**Task to carry out**: Reproduce, please, only the lines from the first line below to the line containing "SC.cycles.caustics_refractive = False", inclusive.

-- BEGIN Provided data --

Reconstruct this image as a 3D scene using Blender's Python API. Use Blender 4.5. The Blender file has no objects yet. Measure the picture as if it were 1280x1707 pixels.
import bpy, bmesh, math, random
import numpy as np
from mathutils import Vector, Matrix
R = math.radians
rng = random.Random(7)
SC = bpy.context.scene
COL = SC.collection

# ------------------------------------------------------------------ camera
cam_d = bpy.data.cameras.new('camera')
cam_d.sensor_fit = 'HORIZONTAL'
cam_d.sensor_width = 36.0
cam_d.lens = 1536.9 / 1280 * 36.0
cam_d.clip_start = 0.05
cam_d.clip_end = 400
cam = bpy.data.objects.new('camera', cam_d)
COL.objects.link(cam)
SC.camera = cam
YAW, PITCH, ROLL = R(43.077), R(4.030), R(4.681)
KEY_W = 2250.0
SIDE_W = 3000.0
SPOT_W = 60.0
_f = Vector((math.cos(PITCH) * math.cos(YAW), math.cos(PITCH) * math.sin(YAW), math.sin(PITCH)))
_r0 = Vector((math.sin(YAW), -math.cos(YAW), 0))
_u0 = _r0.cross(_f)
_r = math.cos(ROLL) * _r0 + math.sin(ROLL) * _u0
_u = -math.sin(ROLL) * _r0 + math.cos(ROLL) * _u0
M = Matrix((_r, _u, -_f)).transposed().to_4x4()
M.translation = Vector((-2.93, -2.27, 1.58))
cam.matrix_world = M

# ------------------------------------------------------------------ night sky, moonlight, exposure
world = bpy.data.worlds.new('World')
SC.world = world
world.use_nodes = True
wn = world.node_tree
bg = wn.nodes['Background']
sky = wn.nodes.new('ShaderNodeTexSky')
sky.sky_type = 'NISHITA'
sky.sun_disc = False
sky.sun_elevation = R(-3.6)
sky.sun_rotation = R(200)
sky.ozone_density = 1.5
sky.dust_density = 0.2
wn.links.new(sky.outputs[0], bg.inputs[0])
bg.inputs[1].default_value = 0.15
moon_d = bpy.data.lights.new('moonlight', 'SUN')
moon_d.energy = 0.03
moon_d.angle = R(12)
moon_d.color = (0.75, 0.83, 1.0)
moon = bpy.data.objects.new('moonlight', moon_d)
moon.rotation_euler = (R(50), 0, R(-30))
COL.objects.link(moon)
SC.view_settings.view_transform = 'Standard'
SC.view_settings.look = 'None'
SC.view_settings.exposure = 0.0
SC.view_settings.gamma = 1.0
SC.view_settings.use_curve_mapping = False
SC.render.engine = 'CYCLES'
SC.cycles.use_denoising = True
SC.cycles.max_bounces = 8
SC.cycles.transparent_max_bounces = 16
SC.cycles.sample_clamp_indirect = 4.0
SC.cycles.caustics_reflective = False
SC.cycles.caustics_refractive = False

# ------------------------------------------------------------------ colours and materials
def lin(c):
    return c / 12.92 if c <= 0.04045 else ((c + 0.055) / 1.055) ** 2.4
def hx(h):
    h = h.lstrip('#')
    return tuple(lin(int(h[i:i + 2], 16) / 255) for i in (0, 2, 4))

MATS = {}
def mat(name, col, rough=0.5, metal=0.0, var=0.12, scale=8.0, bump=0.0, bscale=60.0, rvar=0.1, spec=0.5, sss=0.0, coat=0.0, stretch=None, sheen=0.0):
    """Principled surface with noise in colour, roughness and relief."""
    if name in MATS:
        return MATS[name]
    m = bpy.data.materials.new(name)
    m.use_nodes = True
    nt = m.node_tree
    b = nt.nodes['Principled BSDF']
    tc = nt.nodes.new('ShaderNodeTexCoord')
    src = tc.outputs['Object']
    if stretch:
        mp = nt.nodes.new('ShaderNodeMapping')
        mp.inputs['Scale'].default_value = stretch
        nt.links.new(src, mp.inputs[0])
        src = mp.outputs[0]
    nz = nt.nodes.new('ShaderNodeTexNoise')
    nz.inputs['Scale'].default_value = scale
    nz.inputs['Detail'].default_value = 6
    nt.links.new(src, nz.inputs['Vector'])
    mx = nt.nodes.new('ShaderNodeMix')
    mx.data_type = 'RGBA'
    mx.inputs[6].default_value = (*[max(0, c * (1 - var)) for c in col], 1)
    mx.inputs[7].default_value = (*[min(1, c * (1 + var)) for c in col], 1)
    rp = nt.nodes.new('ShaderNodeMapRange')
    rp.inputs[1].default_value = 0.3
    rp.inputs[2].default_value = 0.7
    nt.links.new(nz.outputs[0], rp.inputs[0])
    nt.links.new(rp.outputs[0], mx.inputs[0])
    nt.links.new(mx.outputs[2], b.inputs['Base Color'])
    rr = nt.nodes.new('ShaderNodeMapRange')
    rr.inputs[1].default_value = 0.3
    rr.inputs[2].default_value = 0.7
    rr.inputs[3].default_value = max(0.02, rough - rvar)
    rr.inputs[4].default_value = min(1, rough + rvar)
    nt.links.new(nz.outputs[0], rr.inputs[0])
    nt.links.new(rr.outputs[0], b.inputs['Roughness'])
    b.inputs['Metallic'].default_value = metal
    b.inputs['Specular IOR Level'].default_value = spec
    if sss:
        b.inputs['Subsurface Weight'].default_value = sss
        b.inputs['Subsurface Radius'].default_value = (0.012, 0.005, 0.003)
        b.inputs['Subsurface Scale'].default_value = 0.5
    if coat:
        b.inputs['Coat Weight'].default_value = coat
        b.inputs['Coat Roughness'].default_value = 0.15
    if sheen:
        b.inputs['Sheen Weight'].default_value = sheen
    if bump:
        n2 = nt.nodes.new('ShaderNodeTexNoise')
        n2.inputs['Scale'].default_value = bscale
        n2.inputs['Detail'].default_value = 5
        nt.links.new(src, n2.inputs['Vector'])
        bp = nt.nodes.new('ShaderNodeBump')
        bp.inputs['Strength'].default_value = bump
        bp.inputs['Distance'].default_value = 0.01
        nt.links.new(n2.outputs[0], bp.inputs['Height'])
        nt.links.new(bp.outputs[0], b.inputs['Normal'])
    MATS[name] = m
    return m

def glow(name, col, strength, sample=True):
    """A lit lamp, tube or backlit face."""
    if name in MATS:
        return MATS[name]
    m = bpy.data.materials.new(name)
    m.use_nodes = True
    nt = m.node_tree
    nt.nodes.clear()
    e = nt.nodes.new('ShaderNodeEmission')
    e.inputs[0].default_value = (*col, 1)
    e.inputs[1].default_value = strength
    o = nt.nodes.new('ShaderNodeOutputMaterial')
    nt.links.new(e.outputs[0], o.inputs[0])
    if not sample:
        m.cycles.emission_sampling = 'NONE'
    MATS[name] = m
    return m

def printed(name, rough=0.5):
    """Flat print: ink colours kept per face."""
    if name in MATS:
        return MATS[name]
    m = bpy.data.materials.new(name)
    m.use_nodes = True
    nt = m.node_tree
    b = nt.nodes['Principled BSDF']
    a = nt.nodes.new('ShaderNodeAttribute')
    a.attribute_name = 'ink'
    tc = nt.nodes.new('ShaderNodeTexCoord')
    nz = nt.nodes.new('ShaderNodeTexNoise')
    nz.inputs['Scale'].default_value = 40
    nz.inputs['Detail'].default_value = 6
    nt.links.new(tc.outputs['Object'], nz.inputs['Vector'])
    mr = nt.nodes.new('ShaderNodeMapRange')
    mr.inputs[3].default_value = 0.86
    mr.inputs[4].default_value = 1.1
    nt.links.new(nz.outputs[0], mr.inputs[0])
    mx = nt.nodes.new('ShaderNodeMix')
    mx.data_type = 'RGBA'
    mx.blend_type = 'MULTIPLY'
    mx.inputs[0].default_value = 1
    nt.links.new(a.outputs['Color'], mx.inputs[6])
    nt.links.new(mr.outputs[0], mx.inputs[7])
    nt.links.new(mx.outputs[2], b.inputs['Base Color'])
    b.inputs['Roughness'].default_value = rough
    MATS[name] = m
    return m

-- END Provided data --

**Solution**:
Reconstruct this image as a 3D scene using Blender's Python API. Use Blender 4.5. The Blender file has no objects yet. Measure the picture as if it were 1280x1707 pixels.
import bpy, bmesh, math, random
import numpy as np
from mathutils import Vector, Matrix
R = math.radians
rng = random.Random(7)
SC = bpy.context.scene
COL = SC.collection

# ------------------------------------------------------------------ camera
cam_d = bpy.data.cameras.new('camera')
cam_d.sensor_fit = 'HORIZONTAL'
cam_d.sensor_width = 36.0
cam_d.lens = 1536.9 / 1280 * 36.0
cam_d.clip_start = 0.05
cam_d.clip_end = 400
cam = bpy.data.objects.new('camera', cam_d)
COL.objects.link(cam)
SC.camera = cam
YAW, PITCH, ROLL = R(43.077), R(4.030), R(4.681)
KEY_W = 2250.0
SIDE_W = 3000.0
SPOT_W = 60.0
_f = Vector((math.cos(PITCH) * math.cos(YAW), math.cos(PITCH) * math.sin(YAW), math.sin(PITCH)))
_r0 = Vector((math.sin(YAW), -math.cos(YAW), 0))
_u0 = _r0.cross(_f)
_r = math.cos(ROLL) * _r0 + math.sin(ROLL) * _u0
_u = -math.sin(ROLL) * _r0 + math.cos(ROLL) * _u0
M = Matrix((_r, _u, -_f)).transposed().to_4x4()
M.translation = Vector((-2.93, -2.27, 1.58))
cam.matrix_world = M

# ------------------------------------------------------------------ night sky, moonlight, exposure
world = bpy.data.worlds.new('World')
SC.world = world
world.use_nodes = True
wn = world.node_tree
bg = wn.nodes['Background']
sky = wn.nodes.new('ShaderNodeTexSky')
sky.sky_type = 'NISHITA'
sky.sun_disc = False
sky.sun_elevation = R(-3.6)
sky.sun_rotation = R(200)
sky.ozone_density = 1.5
sky.dust_density = 0.2
wn.links.new(sky.outputs[0], bg.inputs[0])
bg.inputs[1].default_value = 0.15
moon_d = bpy.data.lights.new('moonlight', 'SUN')
moon_d.energy = 0.03
moon_d.angle = R(12)
moon_d.color = (0.75, 0.83, 1.0)
moon = bpy.data.objects.new('moonlight', moon_d)
moon.rotation_euler = (R(50), 0, R(-30))
COL.objects.link(moon)
SC.view_settings.view_transform = 'Standard'
SC.view_settings.look = 'None'
SC.view_settings.exposure = 0.0
SC.view_settings.gamma = 1.0
SC.view_settings.use_curve_mapping = False
SC.render.engine = 'CYCLES'
SC.cycles.use_denoising = True
SC.cycles.max_bounces = 8
SC.cycles.transparent_max_bounces = 16
SC.cycles.sample_clamp_indirect = 4.0
SC.cycles.caustics_reflective = False
SC.cycles.caustics_refractive = False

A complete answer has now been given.